Keesokan harinya aku ke tempat itu sambil membawa beberapa keeping
uang dirham dan dinar. Kemudian aku datangi penjual budak tersebut dan
berkata, “Aku perlu seorang budak untuk aku beli.” Kemudian diperlihatkan
padaku kira-kira 30 budak. “Apakah ada selain ini?” tanyaku. Si penjual
menjawab, “Masih ada satu lagi, tapi. ia tidak mau bicara pada siapa pun.”

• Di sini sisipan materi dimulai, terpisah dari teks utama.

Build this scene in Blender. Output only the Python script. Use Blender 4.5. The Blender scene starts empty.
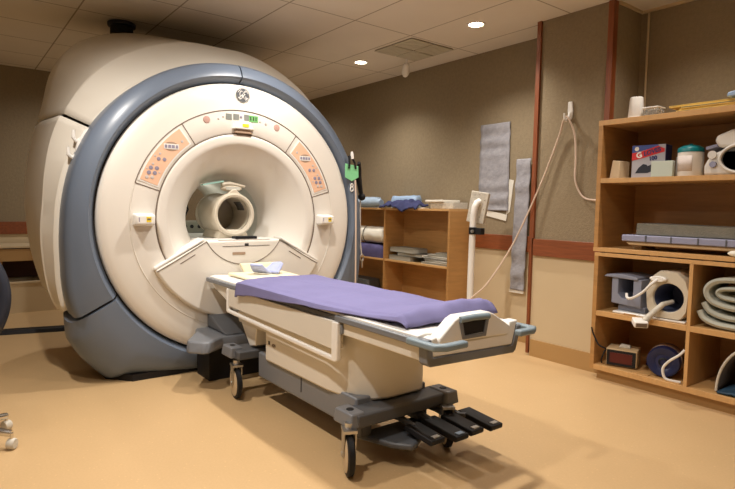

“Perlihatkan ia padaku!” pintaku. Maka si penjual pun memperlihatkan
seorang budak yang kemarin telah kulihat dengan mataku sendiri. “Dengan
berapa aku harus membelinya?” tanyaku. “Dua puluh dinar, tetapi untuk
tuan, sepuluh dinar pun cukup”, jawab si penjual. “Tidak, bahkan aku akan
memberimu tambahan menjadi dua puluh tujuh dinar”, kataku. Setelah
kubayar, aku membawa budak itu ke rumahku. Budak itu bertanya,
“Mengapa tuan membeli saya, padahal saya tidak mampu melayani tuan?”
“Aku membelimu karena aku ingin agar kamu menjadi majikanku dan aku
menjadi pelayanmu”, jawabku. Si budak kembali bertanya, “Menganpa tuan
berbuat demikian?” Maka aku menceritakan, “Kemarin aku melihat kamu
berdoa, lalu Allah mengabulkan doamu, maka atas hal itu aku mengetahui
adanya karomah Allah padamu. “Apakah tuan benar-benar melihatnya?”

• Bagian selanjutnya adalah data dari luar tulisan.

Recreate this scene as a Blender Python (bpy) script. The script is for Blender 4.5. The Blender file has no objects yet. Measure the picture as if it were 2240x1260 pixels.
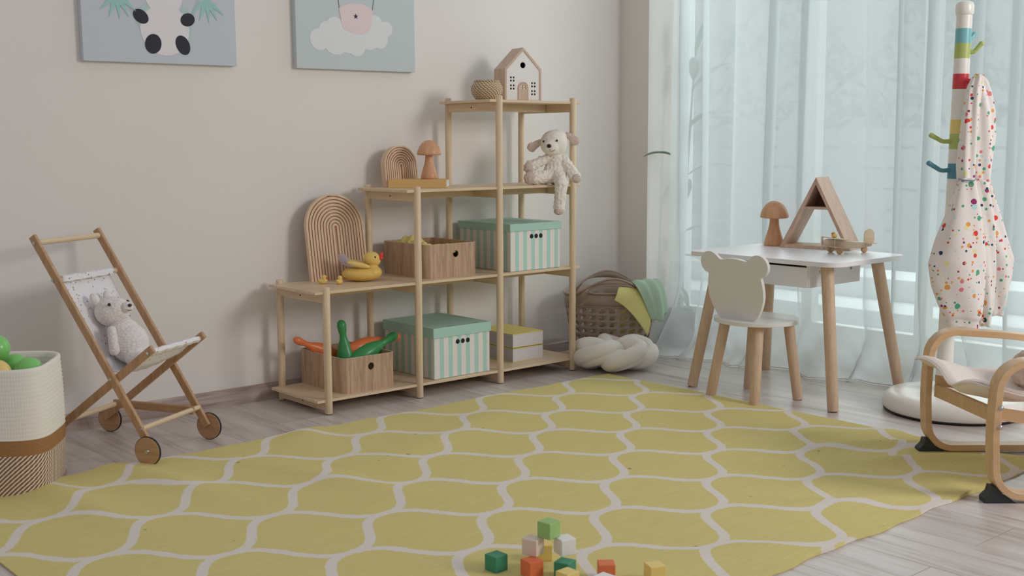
import bpy, bmesh, math, random
from math import sin, cos, pi, radians, sqrt, atan2
from mathutils import Vector, Matrix
from mathutils.geometry import tessellate_polygon
random.seed(7)
SC = bpy.context.scene
COL = SC.collection

# ------------------------------------------------------------------ camera, world, lights
cam_d = bpy.data.cameras.new('camera'); cam = bpy.data.objects.new('camera', cam_d); COL.objects.link(cam)
cam_d.sensor_width = 36.0; cam_d.lens = 36.0 * 2553.17 / 2240.0
YAW, PIT, ROLL = radians(48.805), radians(7.1227), radians(-0.2206)
fw = Vector((cos(YAW), sin(YAW), 0)); rt = Vector((sin(YAW), -cos(YAW), 0)); up = Vector((0, 0, 1))
F = fw * cos(PIT) - up * sin(PIT); U = fw * sin(PIT) + up * cos(PIT)
R2 = rt * cos(ROLL) + U * sin(ROLL); U2 = -rt * sin(ROLL) + U * cos(ROLL)
mw = Matrix((R2, U2, -F)).transposed().to_4x4(); mw.translation = Vector((-2.028, -3.237, 0.89))
cam.matrix_world = mw
cam_d.dof.use_dof = True; cam_d.dof.focus_distance = 4.1; cam_d.dof.aperture_fstop = 9.0
SC.camera = cam
SC.view_settings.view_transform = 'Standard'; SC.view_settings.look = 'None'
SC.view_settings.gamma = 1.0; SC.view_settings.use_curve_mapping = False
SC.view_settings.exposure = -0.08

world = bpy.data.worlds.new('sky'); SC.world = world; world.use_nodes = True
wn = world.node_tree.nodes; bg = wn['Background']
bg.inputs[0].default_value = (0.485, 0.478, 0.505, 1); bg.inputs[1].default_value = 0.83

def area(name, loc, target, sx, sy, energy, col):
    d = bpy.data.lights.new(name, 'AREA'); d.shape = 'RECTANGLE'; d.size = sx; d.size_y = sy
    d.energy = energy; d.color = col
    o = bpy.data.objects.new(name, d); COL.objects.link(o); o.location = loc
    o.rotation_euler = (Vector(target) - Vector(loc)).to_track_quat('-Z', 'Y').to_euler()
    return o
area('daylight_side_window', (1.9, -4.3, 2.0), (0.4, 0.1, 0.5), 1.1, 1.1, 66, (1.0, 0.96, 0.95))
area('daylight_behind_curtain', (3.9, -0.1, 2.0), (1.75, -0.9, 0.7), 2.6, 2.8, 128, (0.90, 0.985, 1.0))

# ------------------------------------------------------------------ colour + material helpers
def lin(r, g, b, k=1.0):
    o = []
    for c in (r, g, b):
        c = c / 255.0
        c = c / 12.92 if c <= 0.04045 else ((c + 0.055) / 1.055) ** 2.4
        o.append(c * k)
    m_ = max(o)
    if m_ > 0.88: o = [c * 0.88 / m_ for c in o]
    return (o[0], o[1], o[2], 1.0)
K = 1.35     # photo tone of a lit surface -> albedo
def P(r, g, b):
    c = lin(r, g, b, K); y = .3 * c[0] + .6 * c[1] + .1 * c[2]
    return tuple(min(x * .88 + y * .12, .9) for x in c[:3]) + (1.0,)

class NT:
    def __init__(s, name):
        s.m = bpy.data.materials.new(name); s.m.use_nodes = True; s.t = s.m.node_tree
        s.b = s.t.nodes['Principled BSDF']; s.out = s.t.nodes['Material Output']
    def n(s, typ, **kw):
        nd = s.t.nodes.new(typ)
        for k, v in kw.items():
            if k in nd.inputs: 
                nd.inputs[k].default_value = v
            else: setattr(nd, k, v)
        return nd
    def l(s, a, b): s.t.links.new(a, b)
    def coord(s, scale=(1, 1, 1), rot=(0, 0, 0), kind='Object'):
        tc = s.n('ShaderNodeTexCoord'); mp = s.n('ShaderNodeMapping')
        mp.inputs['Scale'].default_value = scale; mp.inputs['Rotation'].default_value = rot
        s.l(tc.outputs[kind], mp.inputs[0]); return mp.outputs[0]
    def math(s, op, a, b=None, c=None):
        nd = s.n('ShaderNodeMath', operation=op)
        for i, x in enumerate((a, b, c)):
            if x is None: continue
            if isinstance(x, (int, float)): nd.inputs[i].default_value = x
            else: s.l(x, nd.inputs[i])
        return nd.outputs[0]
    def ramp(s, fac, stops, interp='LINEAR'):
        r = s.n('ShaderNodeValToRGB'); e = r.color_ramp; e.interpolation = interp
        while len(e.elements) < len(stops): e.elements.new(0.5)
        for i, (p, c) in enumerate(stops): e.elements[i].position = p; e.elements[i].color = c
        s.l(fac, r.inputs[0]); return r.outputs[0]
    def mix(s, fac, a, b, typ='MIX'):
        nd = s.n('ShaderNodeMix', data_type='RGBA', blend_type=typ)
        for i, x in ((0, fac), (6, a), (7, b)):
            if isinstance(x, (int, float, tuple)): nd.inputs[i].default_value = x
            else: s.l(x, nd.inputs[i])
        return nd.outputs[2]
    def bump(s, h, strength=0.2, dist=0.002):
        nd = s.n('ShaderNodeBump'); nd.inputs['Strength'].default_value = strength; nd.inputs['Distance'].default_value = dist
        s.l(h, nd.inputs['Height']); s.l(nd.outputs[0], s.b.inputs['Normal'])
    def set(s, col=None, rough=0.5, spec=0.5, metal=0.0, **kw):
        if col is not None:
            if isinstance(col, tuple): s.b.inputs['Base Color'].default_value = col
            else: s.l(col, s.b.inputs['Base Color'])
        s.b.inputs['Roughness'].default_value = rough; s.b.inputs['Metallic'].default_value = metal
        s.b.inputs['Specular IOR Level'].default_value = spec
        for k, v in kw.items(): s.b.inputs[k].default_value = v
        return s.m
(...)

tanyanya lagi. “Ya”, jawabku. Dia berkata, “Apakah tuan akan memerdekakan
saya?” Aku jawab, “Ya, kamu merdeka karena Allah.” Tiba-tiba aku
mendengar suara tanpa wujud berkata, “Wahai Ibnu Mubarak, berbahagialah
karena Allah telah mengampunimu.
Kemudian budak tadi berwudhu dan shalat dua rakaat, lalu berkata,
“Al-Hamdu lillaah, ini kemerdekaan dari majikanku yang kecil, lalu
bagaimana dengan kemerdekaan dari Majikanku yang Agung?” Budak tadi
berwudhu dan shalat lagi, kemudian mengangkat tanganya seraya berdoa,
“Ya Allah, Engkau Maha Tahu bahwa aku telah menyembah Engkau selama
tiga puluh tahun, dan sesungguhnya perjanjian di antara kita adalah agar
Engkau tidak membuka rahasiaku, dan sekarang jika telah terbuka, maka
cabutlah nyawaku.” Tiba-tiba budak tadi jatuh ke tanah dan pingsan, lalu
meninggal dunia. Aku pun mengkafani jenazahnya dengan kain seadanya,
lalu aku menyalati dan menguburkannya. Malamnya ketika aku tidur, aku
bermimpi melihat seorang lelaki tampan dan memakai pakaian yang indah. Ia
bersama lelaki lain yang juga tampan dan mengenakan pakaian indah,
mereka bergandengan saling memegang pinggang. Kemudian lelaki tadi
berkata, “Wahai Ibnu Mubarak, apa kamu tidak malu kepada Allah?” Setelah
bertanya begitu, ia pergi. “Siapakah anda?”, tanyaku. Aku adalah
Muhammad saw., dan ini adalah Ibrahim as.,” jawabnya. Aku menjawab,
“Bagaimana saya tidak malu padahal saya memperbanyak membaca
shalawat untuk engkau.” Nabi saw. bersabda, “Telah meninggal salah
seorang wali Allah, tetapi kamu tidak mencarikan unuknya kain kafan yang
baik.” Keesokan paginya aku menggali dan mengeluarkan jenazahnya dari
kubur, kemudian mengkafaninya dengan kafan yang baik dan bersih, lalu
menshalatinya dan menguburkanya lagi.
Abul Qasim ditanya, “Manakah yang lebih baik, orang yang maksiat
kemudian taubat ataukah orang kafir yang kemudian beriman?” Dia
menjawab, “Orang yang maksiat kemudian taubat itu lebih baik, ketimbang
orang kafir yang beriman. Karena orang kafir ketika masih kafir adalah orang
lain, sedangkan orang yang maksiat ketika berbuat maksiat, ia masih
mengenal Tuhannya. Dan orang kafir ketika masuk Islam berubah dari orang
asing menjadi orang yang dikenal. Sementara orang yang maksiat dari orang
yang dikenali berubah menjadi orang yang disayang. Sebagaimana firman
Allah Swt., “Dan Allah menyukai orang yang bertaubat.” Wallahu a’lam.